A graduate of the Royal Conservatory of Music in Holland, Schultz also holds several degrees from the California Institute of the Arts and the California State University of San Francisco. Currently he is an Associate Teaching Professor in Music History and Flute at Carnegie Mellon University and director of the Carnegie Mellon Baroque Orchestra. Mr. Schultz has also been a featured faculty member of the Jeanne Baxtresser International Flute Master Class at Carnegie Mellon University and has taught at the Juilliard School and the International Baroque Institute at Longy School of Music.

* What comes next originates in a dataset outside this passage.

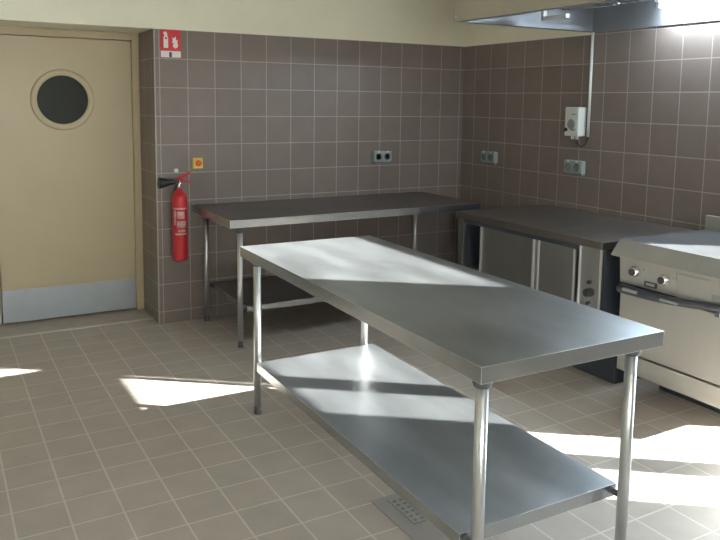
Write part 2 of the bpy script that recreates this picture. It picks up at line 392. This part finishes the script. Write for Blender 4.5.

As solo, chamber, and orchestral player, Schultz appears on over fifty recordings for such labels as Dorian, Naxos, Harmonia Mundi USA, Centaur, NCA, and New Albion. Schultz has produced and edited forty CDs for his colleagues and has also performed and recorded with world music groups such as D’CuCKOO and Haunted By Waters, using his electronically processed Baroque flute to develop alternative sounds that are unique to his instrument. He has been very active in commissioning new music written for his instrument and in 1998, Carolyn Yarnell wrote 10/18 for solo, processed Baroque Flute and dedicated it to Mr. Schultz. The Pittsburgh composer Nancy Galbraith wrote Traverso Mistico, which is scored for electric Baroque flute, solo cello, and chamber orchestra. It was given its world premiere at Carnegie Mellon University in April 2006 and this highly successful collaboration was followed in 2008 with Galbraith’s Night Train, Other Sun in 2009, and Effervescent Air in 2012.